There can be some wiggle and jiggle in orbits and paths, just at the scale of the universe and the scale of human lifetimes, it’s not noticeable. Gravity drops off with inverse square law, so the biggest factors affecting Earth other than the moon and sun would be Jupiter and Saturn, but only over tens or hundreds of thousands of years.

Their orbits might actually not be stable over millions of years: see [this video I made about how Mars could collide with the Earth](https://www.youtube.com/watch?v=zRX3ixS1wMg)!

There are lots of ways planets could be arranged that wouldn’t be stable, and they could be affected by passing other stars too (though this is quite unlikely as the distances between stars are enormous and gravity gets weaker the further away they are), so perhaps the best explanation of why the Earth’s orbit is stable is that we’re here to see it. If it wasn’t, we might have crashed into another planet or the Sun by now, and we wouldn’t have evolved and invented Reddit.

Compared to the distance between the earth to the center of the galaxy, the distance between the earth and sun is nothing.
As far as the galaxy can tell, the sun, earth, other planets, and the entire solar system is just one object, super tiny, and super far away. And as far as the earth and sun can tell, the galaxy is just the stage where they interact with each other. The earth is so close to the sun compared to the size of the galaxy, that the main force it feels is from the pull of the sun. Any way the sun moved, the earth would follow, in orbit. The same thing is happening between the earth and the moon. Anyway the earth moved, the moon would follow, in orbit. The distances are just so much smaller that the gravitational force between the earth and moon are huge compared to the earth and sun. (Think, why aren’t humans pulled off the earth by the sun during the day? We’re just too far from it, and too small to feel the force)

So the pattern continues from the smallest things in space to the largest structures. Small orbits medium, orbits large, orbits huge, orbits gigantic. And each step only really feels the force of the next step up, because thats the closest thing thats also big enough to have a decent gravitational force on that object.
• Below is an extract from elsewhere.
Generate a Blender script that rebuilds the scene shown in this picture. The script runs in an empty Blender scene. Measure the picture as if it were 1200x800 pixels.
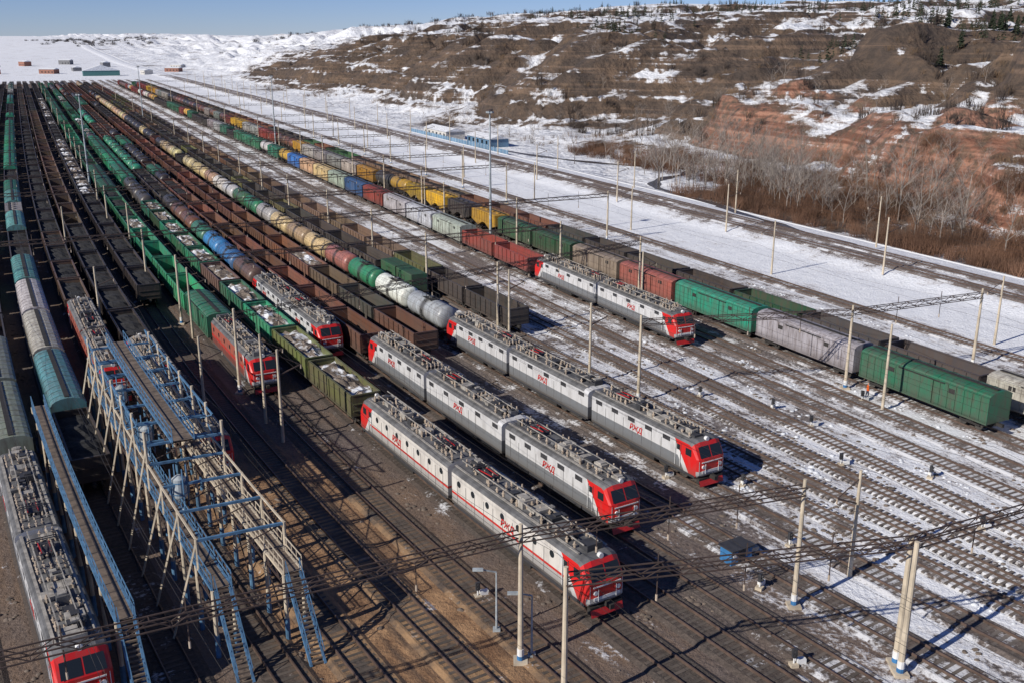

There is no difference between an object that is “at rest” (i.e. not moving) and an object that is moving at a constant speed of 100,000mph. If you were in a spaceship with no windows, be traveling at a constant speed with no acceleration, there would literally be no test you could perform to determine if you’re at rest or moving at a constant speed. That’s because motion and speed is all relative. There’s no absolute speed. Even though you may not realize it, whenever you talk about how fast something is moving, it’s always measured relative to something else (usually either yourself, or the Earth).

When it comes to the solar system, the planets’ orbits are mostly defined by the pull of the sun’s gravity. Our motion or non-motion relative to other stars and galaxies has absolutely no effect on the orbits of the planets in our solar system.
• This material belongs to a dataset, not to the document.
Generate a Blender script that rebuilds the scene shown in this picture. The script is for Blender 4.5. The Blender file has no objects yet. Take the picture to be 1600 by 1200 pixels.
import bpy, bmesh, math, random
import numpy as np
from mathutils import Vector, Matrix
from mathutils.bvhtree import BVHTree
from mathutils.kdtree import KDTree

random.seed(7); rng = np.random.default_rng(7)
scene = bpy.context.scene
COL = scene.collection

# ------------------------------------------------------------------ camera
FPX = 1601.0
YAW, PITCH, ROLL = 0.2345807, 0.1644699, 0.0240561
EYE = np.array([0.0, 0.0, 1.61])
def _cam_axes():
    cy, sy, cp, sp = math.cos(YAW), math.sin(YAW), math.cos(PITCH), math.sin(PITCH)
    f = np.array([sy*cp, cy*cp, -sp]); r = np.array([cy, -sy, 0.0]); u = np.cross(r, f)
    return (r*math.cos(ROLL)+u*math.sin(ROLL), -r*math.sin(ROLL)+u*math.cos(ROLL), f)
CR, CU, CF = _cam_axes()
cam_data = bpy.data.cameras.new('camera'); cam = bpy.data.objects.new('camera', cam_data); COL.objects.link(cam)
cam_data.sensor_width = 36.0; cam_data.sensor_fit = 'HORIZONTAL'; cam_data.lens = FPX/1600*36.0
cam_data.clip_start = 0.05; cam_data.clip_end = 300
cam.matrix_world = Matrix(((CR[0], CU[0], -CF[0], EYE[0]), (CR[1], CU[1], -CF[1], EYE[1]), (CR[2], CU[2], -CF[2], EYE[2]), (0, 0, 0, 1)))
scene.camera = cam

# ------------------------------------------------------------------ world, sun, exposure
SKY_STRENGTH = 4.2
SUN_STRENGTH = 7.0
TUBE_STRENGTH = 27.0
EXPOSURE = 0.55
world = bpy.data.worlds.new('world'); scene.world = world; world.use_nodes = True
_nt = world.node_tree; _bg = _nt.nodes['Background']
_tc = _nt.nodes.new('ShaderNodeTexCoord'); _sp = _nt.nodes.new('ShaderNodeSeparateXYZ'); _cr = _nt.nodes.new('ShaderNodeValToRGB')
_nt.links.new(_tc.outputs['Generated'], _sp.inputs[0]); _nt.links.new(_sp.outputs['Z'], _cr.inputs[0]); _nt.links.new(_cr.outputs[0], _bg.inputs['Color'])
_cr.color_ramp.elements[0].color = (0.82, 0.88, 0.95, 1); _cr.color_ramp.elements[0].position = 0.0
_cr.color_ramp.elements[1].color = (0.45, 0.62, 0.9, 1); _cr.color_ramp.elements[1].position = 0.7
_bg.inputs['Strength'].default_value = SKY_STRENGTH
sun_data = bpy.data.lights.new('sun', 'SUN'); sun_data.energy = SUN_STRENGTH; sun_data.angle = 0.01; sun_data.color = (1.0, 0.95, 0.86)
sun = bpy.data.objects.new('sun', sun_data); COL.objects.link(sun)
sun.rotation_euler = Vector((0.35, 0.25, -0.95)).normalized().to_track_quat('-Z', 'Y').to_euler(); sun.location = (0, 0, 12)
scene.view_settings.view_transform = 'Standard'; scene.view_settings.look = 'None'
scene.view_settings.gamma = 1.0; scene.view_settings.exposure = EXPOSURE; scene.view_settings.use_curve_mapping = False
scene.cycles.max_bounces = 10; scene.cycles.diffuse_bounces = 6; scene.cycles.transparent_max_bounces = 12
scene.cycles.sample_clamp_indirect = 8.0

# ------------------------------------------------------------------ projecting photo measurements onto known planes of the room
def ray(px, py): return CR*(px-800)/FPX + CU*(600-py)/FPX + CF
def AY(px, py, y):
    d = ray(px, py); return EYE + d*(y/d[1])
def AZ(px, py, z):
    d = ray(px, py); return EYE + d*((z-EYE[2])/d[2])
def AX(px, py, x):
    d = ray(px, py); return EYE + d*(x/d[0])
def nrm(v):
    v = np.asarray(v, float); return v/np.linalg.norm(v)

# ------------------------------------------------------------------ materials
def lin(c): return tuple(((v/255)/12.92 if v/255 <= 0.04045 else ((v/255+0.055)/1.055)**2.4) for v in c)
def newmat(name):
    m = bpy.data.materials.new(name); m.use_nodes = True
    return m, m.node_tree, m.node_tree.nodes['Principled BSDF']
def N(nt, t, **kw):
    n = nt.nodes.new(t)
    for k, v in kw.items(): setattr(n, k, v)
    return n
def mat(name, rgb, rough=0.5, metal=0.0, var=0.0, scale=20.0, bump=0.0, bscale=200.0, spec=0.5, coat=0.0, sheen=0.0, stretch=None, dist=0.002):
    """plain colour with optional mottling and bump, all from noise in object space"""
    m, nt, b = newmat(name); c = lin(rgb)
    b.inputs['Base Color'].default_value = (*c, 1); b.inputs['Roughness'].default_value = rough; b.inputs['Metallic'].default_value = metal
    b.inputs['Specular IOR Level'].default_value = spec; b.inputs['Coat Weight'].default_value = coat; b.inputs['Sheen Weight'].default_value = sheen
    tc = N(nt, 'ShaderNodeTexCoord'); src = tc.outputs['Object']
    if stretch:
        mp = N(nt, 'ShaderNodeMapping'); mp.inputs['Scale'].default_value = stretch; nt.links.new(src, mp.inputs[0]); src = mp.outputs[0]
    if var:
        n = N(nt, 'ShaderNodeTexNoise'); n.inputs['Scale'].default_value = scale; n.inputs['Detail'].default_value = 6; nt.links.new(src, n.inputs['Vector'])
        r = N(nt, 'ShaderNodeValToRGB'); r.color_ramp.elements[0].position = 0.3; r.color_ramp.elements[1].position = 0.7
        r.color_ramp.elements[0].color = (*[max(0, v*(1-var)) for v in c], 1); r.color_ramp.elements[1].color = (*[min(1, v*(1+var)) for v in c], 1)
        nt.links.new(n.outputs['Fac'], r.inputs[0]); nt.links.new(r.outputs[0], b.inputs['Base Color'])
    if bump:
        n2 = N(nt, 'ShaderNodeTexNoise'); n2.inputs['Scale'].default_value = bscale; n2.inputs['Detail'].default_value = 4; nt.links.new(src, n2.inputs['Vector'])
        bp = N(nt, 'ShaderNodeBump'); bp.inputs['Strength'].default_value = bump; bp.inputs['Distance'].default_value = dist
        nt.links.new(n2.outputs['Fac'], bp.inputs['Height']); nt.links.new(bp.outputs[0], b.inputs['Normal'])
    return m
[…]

I think the reason that you intuitively think that our relative motion through the universe should cause an effect is because you’re used to that being the case on earth. If you tie a ball to a string and swing it around in a circular motion, you notice that the ball has various forces applied to it as a result of this motion. The string pulls on the ball, gravity continues to pull the ball down, air resistance resists the motion of the ball, etc. However, in space, these forces aren’t relevant, except gravity. And, gravity isn’t actually a force. Look up the Veritaseum video on YouTube about gravity not being a force.